Begin Data block

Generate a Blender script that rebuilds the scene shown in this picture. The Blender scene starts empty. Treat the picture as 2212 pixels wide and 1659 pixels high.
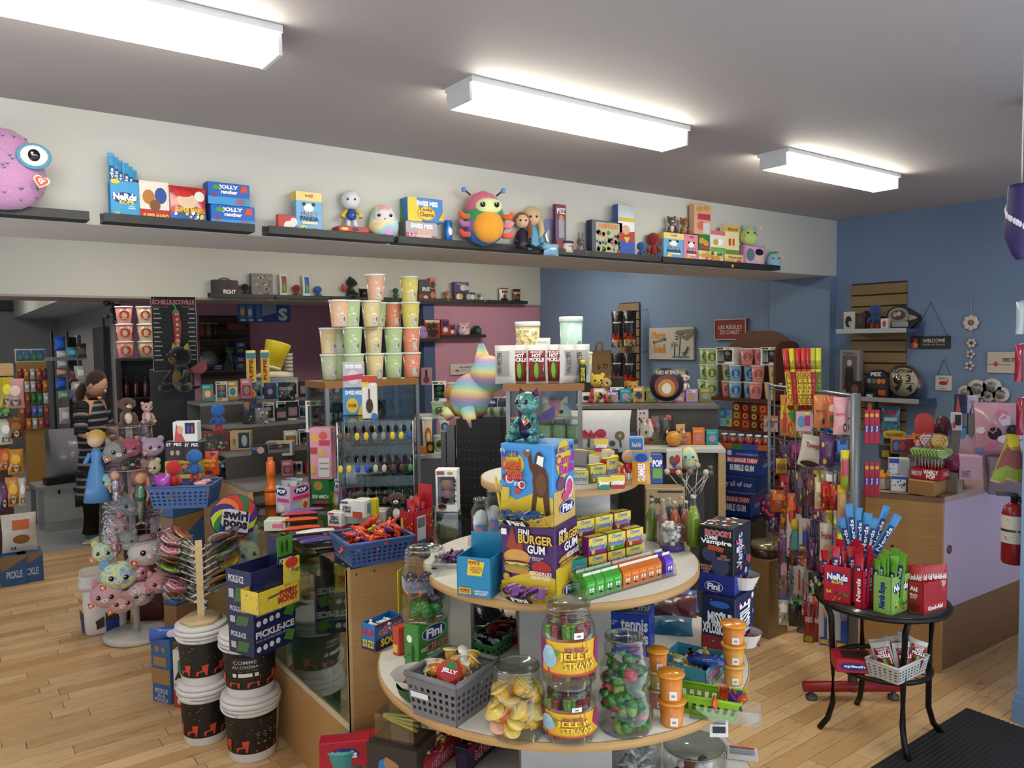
import bpy,bmesh,math,random
from mathutils import Vector,Matrix;Qb=Vector
Qs='r';Qt='e';Qu='t';QO='p';Qr='#fff';QY='c';WD='s';Qq='candy box';Qv='plush';QA='dims';Qz='round';Qw='second'
QB='third';QC='candy';QG='Scale';QP='foil';QQ='wall';QD='fourth';Wo='Fac';QK='first';QL='fifth';QN='point';Qx='candy_box';WG='top'
Q7='clear';QR='middle';QZ='Vector';Wk='green';Wl='sixth';Q0='carton';QM='cookies';QH='Roughness';Q8='Detail';WY='wood';WZ='#222';QV='#e8e8e8'
Wq='riser';QI='Lemonhead';Wz='label';W1='body';W2='head';Yg='cup';Yh='lid';Wm='yellow';Yi='red';W4='blue';Qy='shipping_carton';QJ='cookie_box'
Q4='#d8b83a';Q5='#b82a2a';Xw='film';Q3='printing';Yj='ear';Xx='flop';Ww='basket';Wc='efrutti';QE='wrapped_candy';Wd='#e8e4e0';We='#d8d4cc';Wf='#1a1614'
Wg='#1b2050';Wh='#e8c83a';Wi='#d8c03a';Wj='#2a5a64';WH='Object';Xa='woodx';WI='sequin';XD='kind';XE='left';Xb='right';XF='base';WJ='orange'
Wu='#2a2420';Wv='seventh';WK='PICKLE';WL='bottom';Q9='Base Color';Xy='stuff';Wn='plush toy';WM='#c8c8c8';WN='toy box';Wa='back_panel';Wb='BUBBLE GUM';WO='#2a4a9a'
W5='bottle';Xz='amber';WP='#2a5aa8';WQ='#d8d8d4';WR='#b8b4b0';XA='lower';XB='upper';XC='stand';W6='eighth';WS='#d8d4d0';Q1='shelf_board';Wx='slatwall'
Wr='Distortion';Ws='side_panel';Xc='#5a3418';Xd='#e8d04a';Xe='vampire';Xf='#c8382a';WA='end_panel';Xg='#d8c83a';Xh='#a07a4c';Xi='#c8d0dc';Xj='#1a1a1a';Xk='#d86a8a'
Xl='#8a1c20';Q2='display_block';Xm='#3a7a3a';Xn='#1c2f86';Xo='#2a4a8a';Xp='#c8ccd4';QS='ShaderNodeTexNoise';QT='ShaderNodeMapRange';QU='ShaderNodeValToRGB';XG='__len__';XH='#f4f4f4';QW='gum_dispenser_box'
XI='#2a2018';XJ='#e8d23a';XK='#e8d8d0';XL='#b02a24';W7='jelly_cup';XM='#dd8a36';XN='#ee9a24';XO='#b02a4a';XP='#c8c4bc';XQ='#1c1c1e';XT='#2a3a8a';WE='riser_block'
XU='#2a5ab0';XV='#e4e0dc';XY='#d8b42a';XZ='#8a7a5a';X0='#b8b8b8';WF='header_card';X1='#e8e0d8';X2='#1a1a2a';X3='#c02a34';X4='#1c2a5a';X5='#3a2418';X6='#b8a080'
X7='#16161a';W0='side_glass';Wy='display rack';W8='snack_tub';X8='#d8c82a';X9='upright';Ya='#b83a4a';Yb='#8a5a2a';Yc='#8a2a3a';Yd='#3a3a44';Ye='#c8964a';Yf='#d8a03a'
Xq='Coat Weight';Wp='ShaderNodeMapping';WU='ShaderNodeMath';Xr='front_panel';Xs='wrapped_gum';Xt='front_glass';Xu='glass_shelf';WC='freezer_pop_box';WV='candy_rope_box';W9='candy_bottle';Xv='gum_display';QX=' chocolate bar in the acrylic tray'
Wt=' bars in the acrylic tray';QF='pale blue plush with green sprout at the ledge end';Q6='popcorn bags on the brown strip';WW='white fruit print bag';WX='boxed toys along the '
from math import sin,cos,pi,radians,hypot,atan2
random. seed(7)
SC=bpy. context. scene
COL=SC. collection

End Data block

» **Exercise objective**
Identify the lines above with the word "scene". Copy them.

» **Completed task**
Generate a Blender script that rebuilds the scene shown in this picture. The Blender scene starts empty. Treat the picture as 2212 pixels wide and 1659 pixels high.
SC=bpy. context. scene